" Roe, et al. v. Wade 410 U.S. 113 (1973)
DISSENTING OPINIONS
JUSTICE REHNQUIST
In a dissenting opinion, Justice Rehnquist states that the decision handed down by the Court is one in which a state is disallowed the imposition of any restrictions whatsoever on abortions during the first trimester of the pregnancy. Justice Rehnquist specifically states that there is nothing in the opinion of the Court that "indicates that Texas might not constitutionally apply its proscription of abortion as written to a woman in that state of pregnancy." Roe, et al. v. Wade 410 U.S. 113 (1973) Rehnquist further argues that "The Court eschews the history of the Fourteenth Amendment in its reliance on the 'compelling state interest test. But the Court adds a new wrinkle to this test by transposing it from the legal considerations associated with the Equal Protection Clause of the Fourteenth Amendment to this case arising under the Due Process Clause under the Fourteenth Amendment. Unless I misapprehend the consequences of this transplanting of the "compelling state interest test," the Court's opinion will accomplish the seemingly impossible feat of leaving this area of the law more confused than it found it. [p174]" Roe, et al. v. Wade 410 U.S. 113 (1973) Furthermore it is held by Justice Rehnquist that because that most of the States have historically placed restrictions on abortions for nearly 100 years that this is a "strong indication...that the asserted right to an abortion is not 'so rooted in the traditions and conscience of our people as to be ranked fundamental.' Roe, et al. v.
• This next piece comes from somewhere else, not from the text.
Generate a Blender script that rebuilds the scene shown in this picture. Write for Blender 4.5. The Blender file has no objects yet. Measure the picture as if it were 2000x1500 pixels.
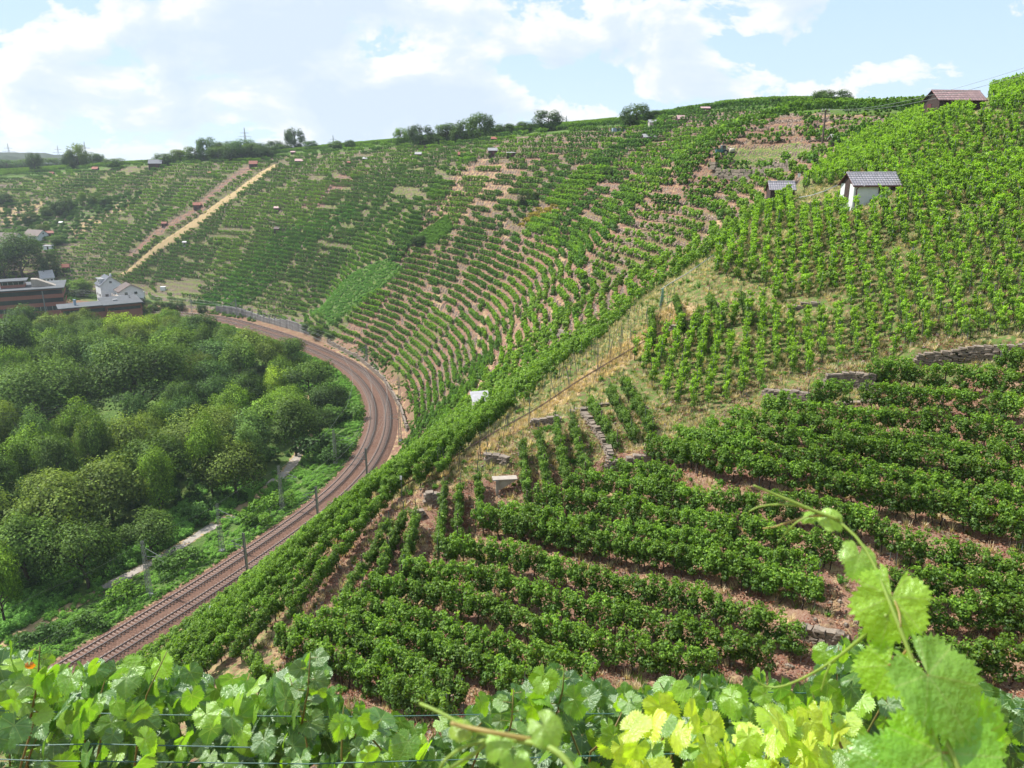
import bpy, math, random
import numpy as np
from mathutils import Vector, Matrix

random.seed(7)
RNG = np.random.default_rng(11)
SC = bpy.context.scene
COL = SC.collection

# ------------------------------------------------------------------ camera, sky, sun, exposure
cam_d = bpy.data.cameras.new("camera")
cam = bpy.data.objects.new("camera", cam_d)
COL.objects.link(cam)
cam.location = (0, 0, 76.0)
cam.rotation_euler = (math.radians(90 - 16.3), 0, 0)
cam_d.sensor_width = 36.0
cam_d.lens = 27.0
cam_d.clip_start = 0.05
cam_d.clip_end = 20000
cam_d.dof.use_dof = True
cam_d.dof.focus_distance = 22.0
cam_d.dof.aperture_fstop = 9.0
SC.camera = cam

SUN_AZ = math.radians(-70)     # measured from straight ahead (+Y), negative = to the left
SUN_EL = math.radians(54)
sun_dir = Vector((math.sin(SUN_AZ) * math.cos(SUN_EL), math.cos(SUN_AZ) * math.cos(SUN_EL), math.sin(SUN_EL)))
sl = bpy.data.lights.new("sun", "SUN")
sl.energy = 5.0
sl.angle = math.radians(0.5)
sl.color = (1.0, 0.955, 0.88)
so = bpy.data.objects.new("sun", sl)
so.rotation_euler = sun_dir.to_track_quat('Z', 'Y').to_euler()
so.location = (0, 0, 300)
COL.objects.link(so)

SC.view_settings.view_transform = 'Standard'
SC.view_settings.look = 'None'
SC.view_settings.exposure = 0.62
SC.view_settings.gamma = 1.0
SC.view_settings.use_curve_mapping = False
SC.cycles.max_bounces = 5
SC.cycles.diffuse_bounces = 2
SC.cycles.glossy_bounces = 2
SC.cycles.transmission_bounces = 4
SC.cycles.transparent_max_bounces = 6
SC.cycles.volume_bounces = 0
SC.cycles.caustics_reflective = False
SC.cycles.caustics_refractive = False
SC.cycles.use_denoising = True
SC.cycles.use_adaptive_sampling = True
SC.cycles.adaptive_threshold = 0.02

class NB:
    """small node-tree writer"""
    def __init__(s, nt):
        s.nt = nt
    def n(s, t, **k):
        nd = s.nt.nodes.new(t)
        for a, b in k.items():
            if a == 'i':
                for kk, vv in b.items():
                    if isinstance(vv, bpy.types.NodeSocket): s.nt.links.new(vv, nd.inputs[kk])
                    else: nd.inputs[kk].default_value = vv
            else: setattr(nd, a, b)
        return nd
    def math(s, op, a, b=0.0, clamp=False):
        nd = s.n('ShaderNodeMath', operation=op, use_clamp=clamp, i={0: a, 1: b})
        return nd.outputs[0]
    def mix(s, f, a, b, mode='MIX'):
        nd = s.n('ShaderNodeMix', data_type='RGBA', blend_type=mode, i={0: f, 6: a, 7: b})
        return nd.outputs[2]
    def noise(s, vec, scale, detail=4, rough=0.55, dist=0.0):
        nd = s.n('ShaderNodeTexNoise', i={'Scale': scale, 'Detail': detail, 'Roughness': rough, 'Distortion': dist})
        if vec is not None: s.nt.links.new(vec, nd.inputs['Vector'])
        return nd.outputs['Fac']
    def ramp(s, f, stops):
        nd = s.n('ShaderNodeValToRGB')
        cr = nd.color_ramp
        while len(cr.elements) < len(stops): cr.elements.new(0.5)
        for e, (p, c) in zip(cr.elements, stops):
            e.position = p
            e.color = (c, c, c, 1) if isinstance(c, (int, float)) else (*c, 1)
        s.nt.links.new(f, nd.inputs[0])
        return nd.outputs[0]

world = bpy.data.worlds.new("World")
SC.world = world
world.use_nodes = True
wn = world.node_tree; wn.nodes.clear()
W = NB(wn)
sky = W.n('ShaderNodeTexSky', sky_type='NISHITA', sun_disc=False, sun_elevation=SUN_EL, sun_rotation=SUN_AZ, altitude=250, air_density=1.0, dust_density=1.6, ozone_density=1.0)
tc = W.n('ShaderNodeTexCoord')
sep = W.n('ShaderNodeSeparateXYZ', i={0: tc.outputs['Generated']})
zc = W.math('MAXIMUM', W.math('ADD', sep.outputs[2], 0.20), 0.05)
px_ = W.math('DIVIDE', sep.outputs[0], zc); py_ = W.math('DIVIDE', sep.outputs[1], zc)
cv = W.n('ShaderNodeCombineXYZ', i={0: px_, 1: py_, 2: 0.0}).outputs[0]
def shifted(v, off):
    return W.n('ShaderNodeVectorMath', operation='ADD', i={0: v, 1: off}).outputs[0]
def stretched(v, sc):
    return W.n('ShaderNodeVectorMath', operation='MULTIPLY', i={0: v, 1: sc}).outputs[0]
dirv = tc.outputs['Generated']
v1 = stretched(shifted(dirv, (3.1, 0.4, 0.0)), (1.0, 1.0, 1.75))
n1 = W.noise(v1, 7.6, 10, 0.60, 0.25)
# the same cloud field looked up a little higher and towards the sun: cheap self shading of the clouds
n2 = W.noise(shifted(v1, (-0.018, 0.0, 0.034)), 7.6, 7, 0.55, 0.25)
n3 = W.noise(v1, 2.2, 2, 0.5)
off = W.math('ADD', W.math('MULTIPLY', W.math('SUBTRACT', n3, 0.5), 0.35), W.math('MULTIPLY', sep.outputs[0], -0.085))
dens = W.math('ADD', n1, off)
cover = W.ramp(dens, [(0.0, 0.0), (0.450, 0.0), (0.472, 0.60), (0.505, 0.95), (0.60, 1.0)])
shade = W.math('ADD', n2, off)
cc = W.ramp(shade, [(0.0, (12.0, 12.0, 12.0)), (0.47, (11.9, 12.0, 12.1)), (0.535, (9.4, 10.5, 12.0)), (0.64, (8.3, 9.7, 11.6))])
skyc = W.mix(0.75, sky.outputs[0], (6.9, 9.9, 13.8, 1))
hz = W.ramp(sep.outputs[2], [(0.0, 0.9), (0.10, 0.5), (0.30, 0.0)])
skyc2 = W.mix(hz, skyc, (9.4, 11.6, 13.6, 1))
final = W.mix(cover, skyc2, cc)
# below the horizon: plain ground tone
below = W.ramp(W.math('ADD', sep.outputs[2], 0.5), [(0.0, 1.0), (0.488, 1.0), (0.499, 0.0)])
final = W.mix(below, final, (2.2, 2.6, 1.9, 1))
bg = W.n('ShaderNodeBackground', i={0: final, 1: 0.058})
wo = W.n('ShaderNodeOutputWorld', i={0: bg.outputs[0]})

# ------------------------------------------------------------------ tagging and mesh helpers
def tag(o, label=None, category=None, group=None, kind=None):
    if label: o['label'] = label
    if category: o['category'] = category
    if group: o['group'] = group
    if kind: o['kind'] = kind
    return o

def link(o, parent=None):
    COL.objects.link(o)
    if parent is not None: o.parent = parent
    return o

def empty(name, loc=(0, 0, 0), rz=0.0, **k):
    o = bpy.data.objects.new(name, None)
    o.empty_display_size = 0.2
    o.location = loc; o.rotation_euler = (0, 0, rz)
    COL.objects.link(o)
    return tag(o, **k)

def raw_mesh(name, V, F, mats, fmat=None, col=None, smooth=False):
    """V (n,3), F (m,3|4) arrays or list of arrays"""
    me = bpy.data.meshes.new(name)
    Fs = F if isinstance(F, list) and len(F) and isinstance(F[0], np.ndarray) else [np.asarray(F)]
    me.vertices.add(len(V)); me.vertices.foreach_set('co', np.ascontiguousarray(V, dtype=np.float32).ravel())
    tot = [np.full(len(f), f.shape[1], dtype=np.int32) for f in Fs]
    tot = np.concatenate(tot); idx = np.concatenate([f.ravel() for f in Fs]).astype(np.int32)
    me.loops.add(len(idx)); me.loops.foreach_set('vertex_index', idx)
    me.polygons.add(len(tot))
    st = np.concatenate([[0], np.cumsum(tot)[:-1]]).astype(np.int32)
    me.polygons.foreach_set('loop_start', st)
    if fmat is not None: me.polygons.foreach_set('material_index', np.ascontiguousarray(fmat, dtype=np.int32))
    if smooth: me.polygons.foreach_set('use_smooth', np.ones(len(tot), dtype=bool))
    for m in (mats if isinstance(mats, (list, tuple)) else [mats]): me.materials.append(m)
    me.update(calc_edges=True)
    if col is not None:
        dom = 'FACE' if len(col) == len(tot) and len(col) != len(V) else 'POINT'
        a = me.attributes.new('tint', 'FLOAT_COLOR', dom)
        c = np.concatenate([col, np.ones((len(col), 1))], 1) if col.shape[1] == 3 else col
        a.data.foreach_set('color', np.ascontiguousarray(c, dtype=np.float32).ravel())
    me.validate(verbose=False)
    return me

def mobj(name, me, parent=None, loc=(0, 0, 0), rz=0.0, **k):
    o = bpy.data.objects.new(name, me)
    o.location = loc; o.rotation_euler = (0, 0, rz)
    COL.objects.link(o)
    if parent is not None: o.parent = parent
    return tag(o, **k)

class MB:
    """collects boxes, bars, prisms, faces for ONE mesh"""
    def __init__(s):
        s.v = []; s.f = []; s.m = []
    def add(s, V, F, m=0):
        b = len(s.v)
        s.v += [tuple(p) for p in V]; s.f += [tuple(b + i for i in f) for f in F]; s.m += [m] * len(F)
        return s
    def box(s, c, d, m=0, rz=0.0, M=None):
        x, y, z = d[0] / 2, d[1] / 2, d[2] / 2
        P = [Vector((sx * x, sy * y, sz * z)) for sx in (-1, 1) for sy in (-1, 1) for sz in (-1, 1)]
        R = M or Matrix.Rotation(rz, 3, 'Z')
        P = [R @ p + Vector(c) for p in P]
        return s.add(P, [(0, 1, 3, 2), (4, 6, 7, 5), (0, 4, 5, 1), (2, 3, 7, 6), (0, 2, 6, 4), (1, 5, 7, 3)], m)
    def bar(s, a, b, r, m=0, n=4, r2=None):
        a = Vector(a); b = Vector(b); d = (b - a)
        if d.length < 1e-6: return s
        q = d.to_track_quat('Z', 'Y'); r2 = r if r2 is None else r2
        P = []
        for k, (c, rr) in enumerate(((a, r), (b, r2))):
            for i in range(n):
                t = 2 * math.pi * (i + .5) / n
                P.append(c + q @ Vector((math.cos(t) * rr, math.sin(t) * rr, 0)))
        F = [(i, (i + 1) % n, n + (i + 1) % n, n + i) for i in range(n)] + [tuple(range(n - 1, -1, -1)), tuple(range(n, 2 * n))]
        return s.add(P, F, m)
    def tube(s, pts, r, m=0, n=6):
        pts = [Vector(p) for p in pts]; R = r if isinstance(r, (list, tuple)) else [r] * len(pts)
        P = []
        for k, p in enumerate(pts):
            d = pts[min(k + 1, len(pts) - 1)] - pts[max(k - 1, 0)]
            q = d.to_track_quat('Z', 'Y')
            for i in range(n):
                t = 2 * math.pi * i / n
                P.append(p + q @ Vector((math.cos(t) * R[k], math.sin(t) * R[k], 0)))
        F = []
        for k in range(len(pts) - 1):
            for i in range(n):
                F.append((k * n + i, k * n + (i + 1) % n, (k + 1) * n + (i + 1) % n, (k + 1) * n + i))
        F += [tuple(range(n - 1, -1, -1)), tuple(range((len(pts) - 1) * n, len(pts) * n))]
        return s.add(P, F, m)
    def mesh(s, name, mats, smooth=False):
        me = bpy.data.meshes.new(name)
        me.from_pydata(s.v, [], s.f)
        for m in (mats if isinstance(mats, (list, tuple)) else [mats]): me.materials.append(m)
        me.polygons.foreach_set('material_index', s.m)
        if smooth: me.polygons.foreach_set('use_smooth', [True] * len(s.f))
        me.update()
        return me
    def obj(s, name, mats, parent=None, smooth=False, loc=(0, 0, 0), rz=0.0, **k):
        return mobj(name, s.mesh(name, mats, smooth), parent, loc, rz, **k)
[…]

Wade 410 U.S. 113 (1973) Another point made by Rehnquist is that in order to reach its opinion, it had to assume that the right to abortion was completely unknown to the drafters of the Fourteenth amendment and that "by the time of the adoption of the Fourteenth Amendment in 1868 that there were already "at least 36 laws enacted by state or territorial legislatures" that limited abortion rights.